Le déclarant, occupé dans le moment de l’envoi de cette caisse à son adresse, oubliant son sac d’écus, la prend des mains dudit Brémond et entre dans un des salons de l’auberge pour y déposer l’adresse dessus et la confier à un portefaix qu’il charge du transport chez le citoyen Dubreuil. Cette première opération terminée, le déclarant retourne dans la basse-cour pour reprendre le sac qu’il avoit encore laissé dans la voiture. Le voiturier ne s’y trouvant point et un portefaix se présentant à luy chargé de son sac de nuit, oubliant encore une fois le sac d’écus qu’il avoit laissé dans la voiture et se disposant à s’acheminer dans son logement, ledit Brémond paroit alors et, semblant accourir à l’appel que le déclarant luy avoit déjà plusieurs fois fait, reçoit de luy la somme de 75 centimes d’étrennes et le déclarant sort de l’auberge suivi du portefaix chargé de son sac de nuit et accompagnant la citoyenne Thérèse Plauche, avec laquelle il devoit aller loger à cent pas3 de l’auberge.
Le déclarant, se rappelant avoir laissé son sac d’écus dans la voiture, retourne avec précipitation dans l’auberge, se lance dans la voiture que Brémond avoit déjà rangée sous le hangar, veut prendre son sac d’écus et ne le trouve plus. Par un mouvement bien naturel et sans quitter la voiture, il appelle à grands cris ledit Brémond.
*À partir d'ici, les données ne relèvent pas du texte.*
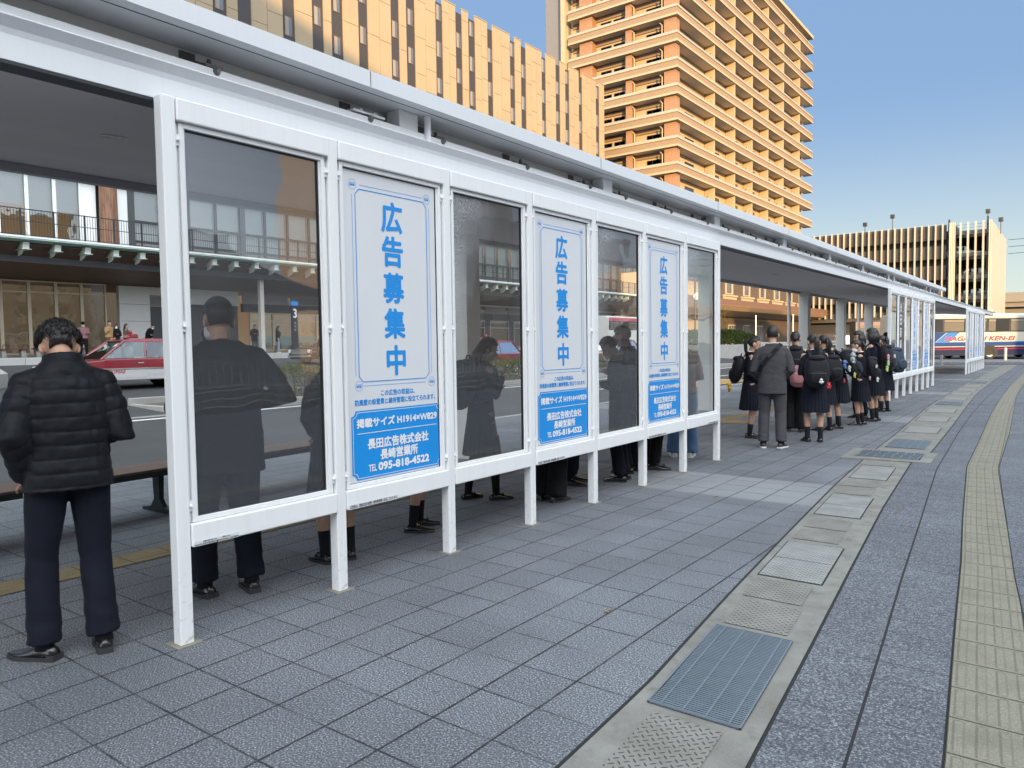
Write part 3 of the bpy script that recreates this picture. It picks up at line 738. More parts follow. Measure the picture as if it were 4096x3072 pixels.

Celuy-cy répond du fond d’une écurie : « Je suis à vous » et, après avoir resté presque un quart d’heure d’arrivée, il paroit enfin, tenant une lampe en main. Le déclarant luy ayant fait part de son oubli, celuy-cy répond qu’il n’a point vu de sac d’écus et jure d’être seul pourtant.
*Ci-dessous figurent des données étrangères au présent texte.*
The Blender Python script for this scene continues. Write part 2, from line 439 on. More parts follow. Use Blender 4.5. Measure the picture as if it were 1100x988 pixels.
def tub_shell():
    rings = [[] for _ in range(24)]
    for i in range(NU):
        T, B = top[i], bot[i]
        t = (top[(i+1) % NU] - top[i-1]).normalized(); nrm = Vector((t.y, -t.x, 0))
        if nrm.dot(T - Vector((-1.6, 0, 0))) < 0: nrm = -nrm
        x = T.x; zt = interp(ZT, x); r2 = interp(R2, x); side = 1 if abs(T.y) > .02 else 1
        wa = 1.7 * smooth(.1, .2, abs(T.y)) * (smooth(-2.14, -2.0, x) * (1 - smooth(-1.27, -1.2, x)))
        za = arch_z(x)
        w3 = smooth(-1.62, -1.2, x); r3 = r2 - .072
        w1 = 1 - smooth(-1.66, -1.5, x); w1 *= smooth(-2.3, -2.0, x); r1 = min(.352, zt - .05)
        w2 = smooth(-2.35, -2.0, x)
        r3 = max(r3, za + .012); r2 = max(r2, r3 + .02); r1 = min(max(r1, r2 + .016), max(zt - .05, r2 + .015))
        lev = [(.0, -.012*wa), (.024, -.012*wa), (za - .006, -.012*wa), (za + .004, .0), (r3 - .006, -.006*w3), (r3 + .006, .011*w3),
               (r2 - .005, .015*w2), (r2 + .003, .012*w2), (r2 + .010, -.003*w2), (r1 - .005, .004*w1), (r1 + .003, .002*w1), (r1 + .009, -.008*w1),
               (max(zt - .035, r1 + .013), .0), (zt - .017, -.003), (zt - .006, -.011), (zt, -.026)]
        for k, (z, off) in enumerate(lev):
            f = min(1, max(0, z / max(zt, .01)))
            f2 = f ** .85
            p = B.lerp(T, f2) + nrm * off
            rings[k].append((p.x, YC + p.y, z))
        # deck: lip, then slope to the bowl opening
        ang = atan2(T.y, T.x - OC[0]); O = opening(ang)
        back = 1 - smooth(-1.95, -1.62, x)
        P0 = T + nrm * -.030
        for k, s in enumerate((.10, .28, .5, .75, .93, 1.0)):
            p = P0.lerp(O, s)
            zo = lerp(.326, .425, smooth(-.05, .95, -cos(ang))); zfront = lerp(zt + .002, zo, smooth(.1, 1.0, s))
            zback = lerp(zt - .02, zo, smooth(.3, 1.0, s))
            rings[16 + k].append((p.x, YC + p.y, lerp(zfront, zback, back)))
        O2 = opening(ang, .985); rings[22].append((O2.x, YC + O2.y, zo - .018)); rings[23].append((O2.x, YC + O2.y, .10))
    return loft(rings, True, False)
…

Entré dans la voiture, les menaces du déclarant ne l’intimident point. Il nie toujours d’avoir vu le sac quoiqu’il ait été impossible qu’il ait retiré la caisse sans le voir ny ne le toucher. Toutes les personnes qui étoient venues dans cette voiture et instruits de ce fait veulent fouiller un soldat invalide qui étoit déjà couché et qui s’y trouvoit aussy presque accusé par le voiturier à en juger, disoit-il, par sa misère. On le fouille, il facilite luy-même la recherche en exposant en vue tous ses effets et rien n’est trouvé.
Le déclarant sort de nouveau de l’auberge. On luy conseille d’appeler la gendarmerie. Le citoyen Mauche, maréchal des logis, s’y rend de nouveau avec luy, accompagné d’un gendarme. De nouvelles perquisitions sont faites en vain. On appelle Brémond qui, après un intervalle assez long, reparoit, venant du dehors. Il accompagne les gendarmes dans ses visites. On va de nouveau chez l’invalide chez lequel on ne trouve pas davantage et le déclarant, avant de se retirer en présence des gendarmes et de toutes les personnes venues avec luy, qui sembloient convaincues que l’auteur du vol étoit le voiturier. Le déclarant, disons-nous, avant de se retirer, soutient audit Brémond qu’il étoit l’auteur du vol qui luy étoit fait, qu’étant seul entré dans la voiture, ayant pris de son ordre la caisse qui étoit dans le caisson, le dessus duquel ne pouvoit se lever qu’en remuant le sac d’écus que le déclarant avoit laissé sous le coussin.
sign_Benet
Signature de Benet.
Sur cette déclaration, nous commissaires de police après avoir observé au déclarant qu’il auroit dû nous instruire de ce vol au moment où il s’en est plaint, qu’il étoit temps alors d’officiellement interroger le voiturier, de le faire traduire pardevant le magistat de sûreté, nous étant rendus dans l’auberge dite du Cours et ayant appris que ledit Brémond en étoit party ce matin, avons dressé le présent procès-verbal pour être envoyé au magistrat de sûreté et être par luy ordonné ce qu’il appartiendroit et avons signé avec le citoyen Benet.

Notes

1 L’hôtel d’Estienne-d’Orves, au 25 du cours Mirabeau, est alors dénommé « auberge du Cours ». On le retrouve quelques années plus tard sous le nom d’« auberge du Soleil ».
2 Il pourrait s’agir de Joseph Dubreuil (1747-1824), avocat et maire d’Aix-en-Provence en 1815.
3 Environ 75 mètres.

  • Registre de police, archives communales d’Aix-en-Provence, I1-1.